Gianni Colombo
b. 1937
d. 1993
1975
Wood, paint, nails and elastic cord
100 x 100 cm (39 3/8 x 39 3/8 in.)
Private Collection, Milan.
F. Pola, ed., Gianni Colombo: The Body and the Space 1959–1980, exh. cat. Robilant+Voena, London, 2015, pp. 142, 220, fig. 131, illustrated.
“A further example of the concept of ‘elastic space’ is the construction of real object-paintings in which the conceptual and perceptive non-determination of form, structure and image is achieved by other means. The subject of the work is the condition of space, at once projective and appropriated, the transformation of a sign, which displays the theoretical features of geometrical design at first, into something physical. Once more, the focus is on the arbitrary modifiability of a structure, which can be constructed in a number of ways, as a result of the viewer’s participation, thanks to the elasticity of the metal threads that are used as signs.”—Flaminio Gualdoni, in Gianni Colombo, exh. cat. Studio Gariboldi, Milan, 2010
Gianni Colombo produced his first artworks—an oeuvre which comprises painting, sculpture and ceramics—in 1955. He studied at the Accademia di Brera in Milan, attending courses in painting taught by Achille Funi and Pompeo Borra. He shared his first studio in the via Montegrappa with Davide Boriani and Gabriele Devecchi, and eventually moved to a studio next to that belonging to his brother, the famous designer Joe Colombo. He experimented with different materials and languages, and in 1959 founded Gruppo T with Giovanni Anceschi, Davide Boriani and Gabriele Devecchi, becoming an internationally acclaimed protagonist of Kinetic and Programmed Art.
Colombo was both a technician of manipulable, kinetic objects, and a Dadaist architect. His desire to go beyond a traditional conception of the work of art, of transforming viewers into technicians, led the artist to experiment with new structures of perception by means of light effects and unusual balances. He aimed to modify the viewer’s sensations, surprising them with the creation of new synaesthetic fields of interaction between different sensory organs. Colombo sought to disrupt the perceptive passivity of the places in which art is viewed, from galleries and museums to houses and palaces, and thus expose the inertia that characterised their use.

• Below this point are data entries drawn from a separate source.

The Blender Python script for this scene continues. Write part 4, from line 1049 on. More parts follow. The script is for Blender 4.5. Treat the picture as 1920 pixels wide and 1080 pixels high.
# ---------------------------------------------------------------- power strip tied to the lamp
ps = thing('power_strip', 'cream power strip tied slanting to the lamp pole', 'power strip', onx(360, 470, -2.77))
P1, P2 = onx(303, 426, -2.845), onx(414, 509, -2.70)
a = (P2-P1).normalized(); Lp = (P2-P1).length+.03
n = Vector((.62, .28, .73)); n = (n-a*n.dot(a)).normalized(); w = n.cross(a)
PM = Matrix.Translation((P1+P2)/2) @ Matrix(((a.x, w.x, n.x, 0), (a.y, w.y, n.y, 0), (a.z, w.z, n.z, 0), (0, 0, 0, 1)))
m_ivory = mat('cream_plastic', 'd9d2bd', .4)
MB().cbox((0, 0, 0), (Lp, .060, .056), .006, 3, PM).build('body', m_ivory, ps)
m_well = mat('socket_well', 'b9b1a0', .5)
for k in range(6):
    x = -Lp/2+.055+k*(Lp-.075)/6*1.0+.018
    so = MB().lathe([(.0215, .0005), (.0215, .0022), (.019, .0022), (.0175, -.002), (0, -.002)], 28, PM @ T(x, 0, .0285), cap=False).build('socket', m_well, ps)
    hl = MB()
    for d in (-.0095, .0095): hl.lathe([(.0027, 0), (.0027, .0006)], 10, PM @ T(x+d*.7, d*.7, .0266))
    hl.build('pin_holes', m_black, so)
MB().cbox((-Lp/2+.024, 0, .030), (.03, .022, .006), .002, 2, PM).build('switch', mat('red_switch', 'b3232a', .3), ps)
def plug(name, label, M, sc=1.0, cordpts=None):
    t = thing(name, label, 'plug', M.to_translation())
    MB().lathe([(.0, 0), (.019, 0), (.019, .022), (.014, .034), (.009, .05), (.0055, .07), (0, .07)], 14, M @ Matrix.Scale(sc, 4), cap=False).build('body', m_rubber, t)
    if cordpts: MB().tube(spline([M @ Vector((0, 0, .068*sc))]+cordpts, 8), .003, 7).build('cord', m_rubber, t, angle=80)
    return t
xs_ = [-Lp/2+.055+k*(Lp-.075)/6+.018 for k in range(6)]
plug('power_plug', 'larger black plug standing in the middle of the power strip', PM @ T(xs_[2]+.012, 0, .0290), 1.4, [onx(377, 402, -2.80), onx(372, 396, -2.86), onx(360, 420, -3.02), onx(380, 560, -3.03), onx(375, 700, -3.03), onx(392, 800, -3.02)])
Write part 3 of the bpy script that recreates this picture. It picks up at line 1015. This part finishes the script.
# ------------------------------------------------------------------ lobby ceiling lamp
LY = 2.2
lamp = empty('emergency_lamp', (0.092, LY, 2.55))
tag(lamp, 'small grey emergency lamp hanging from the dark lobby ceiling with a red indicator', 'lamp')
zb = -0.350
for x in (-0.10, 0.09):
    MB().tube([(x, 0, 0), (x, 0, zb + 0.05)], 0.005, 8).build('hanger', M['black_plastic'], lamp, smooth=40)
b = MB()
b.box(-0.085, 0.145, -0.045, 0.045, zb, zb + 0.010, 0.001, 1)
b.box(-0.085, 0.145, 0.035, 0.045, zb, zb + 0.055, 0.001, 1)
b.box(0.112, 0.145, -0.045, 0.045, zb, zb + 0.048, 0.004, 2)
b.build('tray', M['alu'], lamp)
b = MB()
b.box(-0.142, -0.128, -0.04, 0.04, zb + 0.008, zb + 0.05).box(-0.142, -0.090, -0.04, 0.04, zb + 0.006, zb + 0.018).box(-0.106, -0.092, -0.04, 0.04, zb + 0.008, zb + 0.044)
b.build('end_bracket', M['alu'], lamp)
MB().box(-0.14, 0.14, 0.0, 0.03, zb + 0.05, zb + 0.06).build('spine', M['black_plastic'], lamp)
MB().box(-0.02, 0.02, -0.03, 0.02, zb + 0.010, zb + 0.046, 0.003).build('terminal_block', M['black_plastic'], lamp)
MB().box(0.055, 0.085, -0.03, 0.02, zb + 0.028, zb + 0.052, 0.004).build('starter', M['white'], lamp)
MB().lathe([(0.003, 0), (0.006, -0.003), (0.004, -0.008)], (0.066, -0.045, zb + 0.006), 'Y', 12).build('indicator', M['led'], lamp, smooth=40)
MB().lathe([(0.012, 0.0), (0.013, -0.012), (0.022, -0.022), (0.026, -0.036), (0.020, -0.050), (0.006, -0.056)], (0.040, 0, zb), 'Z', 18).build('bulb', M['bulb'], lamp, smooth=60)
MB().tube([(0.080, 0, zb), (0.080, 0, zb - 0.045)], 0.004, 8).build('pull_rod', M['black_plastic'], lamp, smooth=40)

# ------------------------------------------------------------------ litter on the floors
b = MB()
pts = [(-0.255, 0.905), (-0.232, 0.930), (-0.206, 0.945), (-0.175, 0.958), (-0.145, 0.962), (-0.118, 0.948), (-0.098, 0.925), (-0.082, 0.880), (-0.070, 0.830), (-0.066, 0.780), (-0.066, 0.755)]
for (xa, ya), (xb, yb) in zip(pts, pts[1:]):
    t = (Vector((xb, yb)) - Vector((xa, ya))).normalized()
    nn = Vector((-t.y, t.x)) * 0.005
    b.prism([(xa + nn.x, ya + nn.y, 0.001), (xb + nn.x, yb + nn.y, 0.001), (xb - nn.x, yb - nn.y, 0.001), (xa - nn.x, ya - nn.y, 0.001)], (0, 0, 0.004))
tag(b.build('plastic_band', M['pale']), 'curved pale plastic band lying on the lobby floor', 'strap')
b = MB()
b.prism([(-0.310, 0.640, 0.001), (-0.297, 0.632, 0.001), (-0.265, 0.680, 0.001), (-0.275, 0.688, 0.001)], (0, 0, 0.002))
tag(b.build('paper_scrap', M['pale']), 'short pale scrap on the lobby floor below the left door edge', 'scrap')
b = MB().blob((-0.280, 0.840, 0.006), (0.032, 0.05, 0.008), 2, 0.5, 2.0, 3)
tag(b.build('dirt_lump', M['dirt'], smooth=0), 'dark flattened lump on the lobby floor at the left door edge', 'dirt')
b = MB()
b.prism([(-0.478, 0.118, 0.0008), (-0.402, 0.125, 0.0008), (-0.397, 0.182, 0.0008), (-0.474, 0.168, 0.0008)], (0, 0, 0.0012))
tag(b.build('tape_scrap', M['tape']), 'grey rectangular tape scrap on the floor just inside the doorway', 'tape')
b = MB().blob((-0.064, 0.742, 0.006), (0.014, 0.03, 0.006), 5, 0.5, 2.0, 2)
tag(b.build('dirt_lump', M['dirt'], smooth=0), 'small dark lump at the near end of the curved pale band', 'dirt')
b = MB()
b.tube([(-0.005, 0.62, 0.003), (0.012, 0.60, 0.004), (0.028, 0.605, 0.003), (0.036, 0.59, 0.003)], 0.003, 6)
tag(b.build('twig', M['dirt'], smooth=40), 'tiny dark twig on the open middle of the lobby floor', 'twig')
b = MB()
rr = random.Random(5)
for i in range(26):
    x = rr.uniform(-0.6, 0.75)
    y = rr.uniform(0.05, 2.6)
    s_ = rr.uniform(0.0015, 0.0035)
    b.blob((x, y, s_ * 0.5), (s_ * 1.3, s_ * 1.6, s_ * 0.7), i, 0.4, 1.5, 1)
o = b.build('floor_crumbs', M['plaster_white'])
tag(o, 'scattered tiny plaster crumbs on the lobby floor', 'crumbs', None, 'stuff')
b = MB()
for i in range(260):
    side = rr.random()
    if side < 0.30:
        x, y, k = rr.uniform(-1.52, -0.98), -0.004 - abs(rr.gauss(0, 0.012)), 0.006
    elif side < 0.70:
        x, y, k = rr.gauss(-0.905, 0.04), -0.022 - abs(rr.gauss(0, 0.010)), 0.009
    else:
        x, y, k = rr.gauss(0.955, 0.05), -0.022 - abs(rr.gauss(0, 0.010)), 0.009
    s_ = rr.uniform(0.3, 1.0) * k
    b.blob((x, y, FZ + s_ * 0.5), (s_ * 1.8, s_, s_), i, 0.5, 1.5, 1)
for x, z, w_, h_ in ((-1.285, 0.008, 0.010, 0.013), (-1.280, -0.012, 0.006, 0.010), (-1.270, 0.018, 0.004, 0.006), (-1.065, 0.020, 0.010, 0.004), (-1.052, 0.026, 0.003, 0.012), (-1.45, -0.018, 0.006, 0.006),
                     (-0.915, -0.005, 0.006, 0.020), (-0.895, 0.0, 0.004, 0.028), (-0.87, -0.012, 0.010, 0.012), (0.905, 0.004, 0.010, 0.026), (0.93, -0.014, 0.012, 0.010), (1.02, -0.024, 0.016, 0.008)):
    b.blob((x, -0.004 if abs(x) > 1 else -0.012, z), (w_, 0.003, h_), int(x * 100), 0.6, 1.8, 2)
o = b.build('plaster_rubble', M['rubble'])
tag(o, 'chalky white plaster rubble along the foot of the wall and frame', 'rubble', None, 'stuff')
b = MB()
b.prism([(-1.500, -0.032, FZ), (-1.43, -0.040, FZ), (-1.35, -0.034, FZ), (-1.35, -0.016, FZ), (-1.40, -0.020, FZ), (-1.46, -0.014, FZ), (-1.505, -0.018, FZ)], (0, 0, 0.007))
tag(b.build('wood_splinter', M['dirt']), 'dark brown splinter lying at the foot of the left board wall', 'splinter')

Colombo experimented with his elastic spaces in several forms: from the early nets of cubes consisting of elastic threads set in motion by engines or by means of UV light, to the installation of an “environmental” elastic space at the Attico gallery in Rome (1967–68), an idea which would inspire several later variations. At the end of the 1970s, Colombo developed a series of elastic spaces built using lightweight metal structures in the shape of cubes which he suspended from the ceiling using simple nylon threads that he set in motion by means of engines. The importance of the viewer’s interactive role became more prominent once again in another series of elastic spaces the artist developed from 1974 onwards, to which the present work, dated 1975, belongs. In such pieces, Colombo used the traditional surface of a painting, transforming it into a panel that the subject can influence by moving the elastic threads with their hands. The drawings that can thus be obtained absorb the viewer in a relationship that has the seeming lightness of a game—“game” and “lightness” being two key words central to Colombo’s poetics.